## WHAT IS EXPECTED
Look through the data and write out every line with the word "picture" in it.

## INFORMATION SHOWN
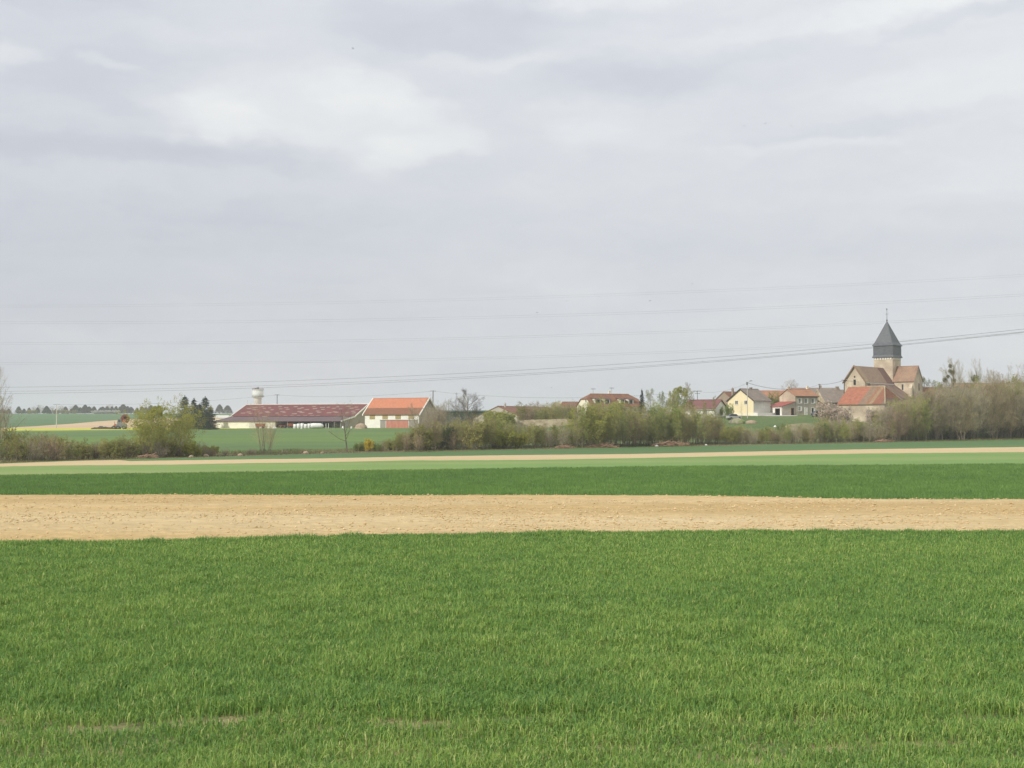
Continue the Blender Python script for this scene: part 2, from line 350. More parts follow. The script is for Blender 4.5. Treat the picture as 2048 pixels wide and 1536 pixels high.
# vegetation
M['bark'] = material('grey_bark', (.20, .17, .13), (.13, .11, .09), 2, objrand=.6)
M['bark_pale'] = material('pale_bark', (.27, .235, .175), (.20, .175, .135), 2, objrand=.5)
M['twig_grey'] = material('grey_twigs', (.39, .345, .25), (.30, .265, .195), 1, objrand=.6)
M['twig_red'] = material('reddish_twigs', (.41, .33, .205), (.32, .255, .16), 1, objrand=.6)
M['twig_olive'] = material('olive_twigs', (.35, .34, .15), (.28, .27, .13), 1, objrand=.5)
M['twig_dark'] = material('dark_twigs', (.12, .105, .085), (.09, .08, .065), 1, objrand=.4)
M['bud'] = material('spring_buds', (.36, .36, .11), (.27, .28, .09), 1, objrand=.8, translucent=.25)
M['budgreen'] = material('fresh_green_leaves', (.25, .31, .09), (.18, .24, .07), 1, objrand=.6, translucent=.25)
M['willow'] = material('willow_leaves', (.38, .38, .07), (.29, .31, .065), .6, objrand=.3, translucent=.3)
M['ivy'] = material('ivy_leaves', (.10, .13, .055), (.12, .15, .06), .8, objrand=.5)
M['blossom'] = material('pale_blossom', (.56, .46, .40), (.46, .36, .30), .8, objrand=.3)
M['whiteblossom'] = material('white_blossom', (.62, .63, .60), (.48, .52, .46), .5)
M['mistle'] = material('mistletoe_leaves', (.13, .13, .03), (.085, .09, .025), 1)
M['conifer'] = material('spruce_needles', (.024, .044, .024), (.034, .055, .030), .7, objrand=.4)
M['forsythia'] = material('yellow_flowers', (.60, .46, .04), (.48, .38, .05), 1)
# ------------------------------------------------------------------ terrain
_Y = np.arange(0, 3201, 1.0)
def smooth_table(t, k):
    a = np.interp(_Y, [p[0] for p in t], [p[1] for p in t])
    for w_ in (k, k):
        kk = np.ones(2 * w_ + 1) / (2 * w_ + 1); a2 = np.convolve(np.pad(a, w_, mode='edge'), kk, 'valid')
        bl = np.clip((_Y - 10) / 20, 0, 1); a = a * (1 - bl) + a2 * bl
    return a
LT = smooth_table([(0, -1.6), (5, -2.35), (13, -3.43), (45, -3.85), (75, -4.0), (125, -4.3), (190, -4.75), (225, -4.9), (260, -4.5), (400, -2.3), (520, -.55), (560, -.25), (600, 0.0), (1000, 5.4), (1500, 15.2), (1600, 15.8), (2000, 12), (3200, 5)], 7)
RT = smooth_table([(0, -1.6), (5, -2.35), (13, -3.43), (45, -3.85), (75, -4.0), (125, -4.3), (190, -4.75), (240, -4.9), (318, -4.7), (332, -3.9), (350, -0.2), (364, 1.9), (380, 2.4), (450, 3.3), (600, 4), (1500, 9), (2000, 8), (3200, 5)], 4)
def G(x, Y):
    x = np.asarray(x, float); Y = np.asarray(Y, float)
    Yc = np.clip(Y, 0, 3200); t = x / np.maximum(Y, 1.0)
    s = np.clip((t + .02) / .145, 0, 1); s = s * s * (3 - 2 * s)
    z = np.interp(Yc, _Y, LT) * (1 - s) + np.interp(Yc, _Y, RT) * s
    r = np.clip(Y / 150, 0, 1); z = z + .008 * np.clip(x, -260, 260) * r * r * (3 - 2 * r)
    z = z + np.clip((Y - 240) / 60, 0, 1) * .35 * (fbm(x / 22, Y / 22, 2, 5) - .5)
    return z
def gz(x, Y): return float(G(np.array([x]), np.array([Y]))[0])
def proj_y(z, Y):   # photo row of a point at height z, depth Y
    a = z / Y
    return CY - F * np.tan(np.arctan(a) - TH)
_mY = np.concatenate([np.arange(3, 120, .1), np.arange(120, 700, .5), np.arange(700, 1590, 2.0)])
_cache = {}
def ground_depth(px, py):
    """depth at which the line of sight through photo point (px,py) meets the ground"""
    u = (px - CX) / F
    if u not in _cache:
        z = G(u * 1.001 * _mY, _mY); p = proj_y(z, _mY); _cache[u] = np.minimum.accumulate(p)
    p = _cache[u]
    i = int(np.argmax(p <= py))
    if p[i] > py: return float(_mY[-1])
    if i == 0: return float(_mY[0])
    f = (p[i - 1] - py) / max(p[i - 1] - p[i], 1e-6)
    return float(_mY[i - 1] + f * (_mY[i] - _mY[i - 1]))
B = {
 1: [(0, 1089), (234, 1088), (700, 1075), (1050, 1071), (1348, 1067), (1700, 1066), (2048, 1067)],
 2: [(0, 990), (350, 989), (700, 991), (1050, 990), (1350, 991), (1500, 993), (1700, 998), (2048, 999)],
 3: [(0, 952), (350, 947), (700, 942), (1050, 937), (1350, 933), (1700, 931), (2048, 928)],
 4: [(0, 933), (160, 930.5), (320, 929.5), (512, 926), (640, 924.5), (800, 921), (1040, 920), (1260, 916.5), (1580, 909.5), (1728, 907), (2048, 904)],
 5: [(0, 927.5), (160, 921.5), (240, 920), (262, 922), (512, 918.5), (640, 917), (800, 913.5), (1040, 910), (1260, 908), (1580, 901.5), (1728, 898.5), (2048, 894)],
 6: [(0, 926.5), (160, 921), (240, 919.5), (262, 918.5), (400, 915), (530, 911), (700, 906), (860, 904), (1000, 900), (1260, 895), (1500, 890), (1728, 886), (2048, 879)],
 7: [(0, 910), (250, 909), (500, 904), (700, 900), (850, 896), (1000, 893), (1260, 889), (1500, 885), (1728, 881), (2048, 874)],
 8: [(0, 862), (160, 860.5), (300, 859.5), (450, 857.5), (700, 855), (2048, 840)],
 9: [(0, 859), (20, 856.5), (150, 856.5), (300, 855.5), (450, 855), (700, 852), (2048, 838)],
 10: [(0, 856), (70, 852.5), (145, 847.5), (200, 842.5), (280, 837.5), (440, 832), (700, 830), (2048, 830)],
}
ts = np.concatenate([np.linspace(-1.3, -.46, 22)[:-1], np.linspace(-.46, .46, 461), np.linspace(.46, 1.3, 22)[1:]])
pxs = CX + F * ts / 1.001
def bdepth(k):
    xs = [p[0] for p in B[k]]; ys = [p[1] for p in B[k]]
    d = []
    for px in pxs:
        q = min(max(px, -150), 2200)
        if k >= 8: q = min(q, 470)
        y = np.interp(q, xs, ys)
        if q < xs[0]: y = ys[0] + (ys[1] - ys[0]) / (xs[1] - xs[0]) * (q - xs[0])
        if q > xs[-1]: y = ys[-1] + (ys[-1] - ys[-2]) / (xs[-1] - xs[-2]) * (q - xs[-1])
        d.append(ground_depth(q, y))
    return np.array(d)
BD = {k: bdepth(k) for k in B}
for a_, b_ in zip(range(1, 10), range(2, 11)): BD[b_] = np.maximum(BD[b_], BD[a_] + .05)
_rr = np.linspace(-.46, .46, 461)
for k, am in ((3, .006), (4, .006), (5, .005), (6, .012), (2, .002)):
    BD[k] = BD[k] * (1 + am * (fbm(ts * 160, ts * 0 + k * 3.3, 3, 60 + k) - .5) * 2)
# field edges run on in straight lines outside the picture
for k in BD:
    d = BD[k]; core = np.abs(ts) <= .44
    for side in (-1, 1):
        idx = np.where((ts * side) > .44)[0]; near = np.where(core)[0]
        e = near[-1] if side > 0 else near[0]; g = near[-40] if side > 0 else near[39]
        x1, y1 = ts[e] * d[e], d[e]; x0, y0 = ts[g] * d[g], d[g]; sl_ = (y1 - y0) / (x1 - x0)
        sl_ = max(-.25, min(.25, sl_))
        for i in idx: d[i] = max((y1 - sl_ * x1) / (1 - sl_ * ts[i]), 3)
for a_, b_ in zip(range(1, 10), range(2, 11)): BD[b_] = np.maximum(BD[b_], BD[a_] + .05)
def strip(name, D0, D1, rows, mat, kind='structure', rel=None, lin=False, cols=None):
    tt = ts if cols is None else cols
    if cols is not None: D0 = np.interp(tt, ts, D0); D1 = np.interp(tt, ts, D1)
    s = np.linspace(0, 1, rows + 1)[:, None]
    Yg = D0[None, :] * (D1 / D0)[None, :] ** s if not lin else D0[None, :] + (D1 - D0)[None, :] * s
    X = Yg * tt[None, :]; Z = G(X, Yg)
    if rel is not None: Z = Z + rel(X, Yg) * np.clip(np.minimum(s, 1 - s) * rows / 3, 0, 1)
    v = np.stack([X, Yg, Z], -1).reshape(-1, 3); nc = len(tt)
    i = np.arange(rows)[:, None] * nc + np.arange(nc - 1)[None, :]
    q = np.stack([i, i + 1, i + 1 + nc, i + nc], -1).reshape(-1, 4)
    o = link(np_mesh(name, v, quads=q, mat=M[mat], smooth=True), name); tag(o, kind=kind); return o
def soil_relief(X, Y):
    z = .06 * (fbm(X / .9, Y / .8, 3, 11) - .5) + .17 * np.maximum(fbm(X / .30, Y / .26, 2, 17) - .58, 0) + .028 * np.sin((Y - .06 * X) * 2 * math.pi / .9 + .6 * vnoise(X / 5, Y / 3, 4))
    return z
near = np.full(len(ts), 0.4)
strip('wheat_ground', near, BD[1], 60, 'wheat_soil')
strip('ploughed_field', BD[1], BD[2], 190, 'soil', rel=soil_relief, cols=np.concatenate([np.linspace(-1.3, -.46, 40)[:-1], np.linspace(-.46, .46, 700), np.linspace(.46, 1.3, 40)[1:]]))
strip('dark_wheat_field', BD[2], BD[3], 40, 'field_dark')
strip('pale_green_field', BD[3], BD[4], 24, 'field_light')
strip('sandy_field_strip', BD[4], BD[5], 12, 'sand')
strip('far_wheat_strip', BD[5], BD[6], 12, 'field_far')
strip('rough_grass_margin', BD[6], BD[7], 14, 'scrub_ground')
# beyond the hedge: the sloping wheat on the left passes into the village meadow on the right
cut = int(np.argmin(np.abs(ts - (-.045))))
def part_strip(name, a, b, k0, k1, rows, mat):
    global ts
    keep = ts; ts = ts[a:b]; strip(name, BD[k0][a:b], BD[k1][a:b], rows, mat); ts = keep
part_strip('sloping_wheat_field', 0, cut + 1, 7, 8, 60, 'field_left')
part_strip('village_meadow', cut, len(ts), 7, 8, 90, 'meadow')
part_strip('rape_field', 0, cut + 1, 8, 9, 6, 'rape')
part_strip('village_meadow', cut, len(ts), 8, 9, 6, 'meadow')
part_strip('tilled_hillside', 0, cut + 1, 9, 10, 20, 'tan')
part_strip('village_meadow', cut, len(ts), 9, 10, 12, 'meadow')
strip('far_hill', BD[10], np.full(len(ts), 3000.0), 30, 'hill_grass')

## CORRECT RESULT
Continue the Blender Python script for this scene: part 2, from line 350. More parts follow. The script is for Blender 4.5. Treat the picture as 2048 pixels wide and 1536 pixels high.
# field edges run on in straight lines outside the picture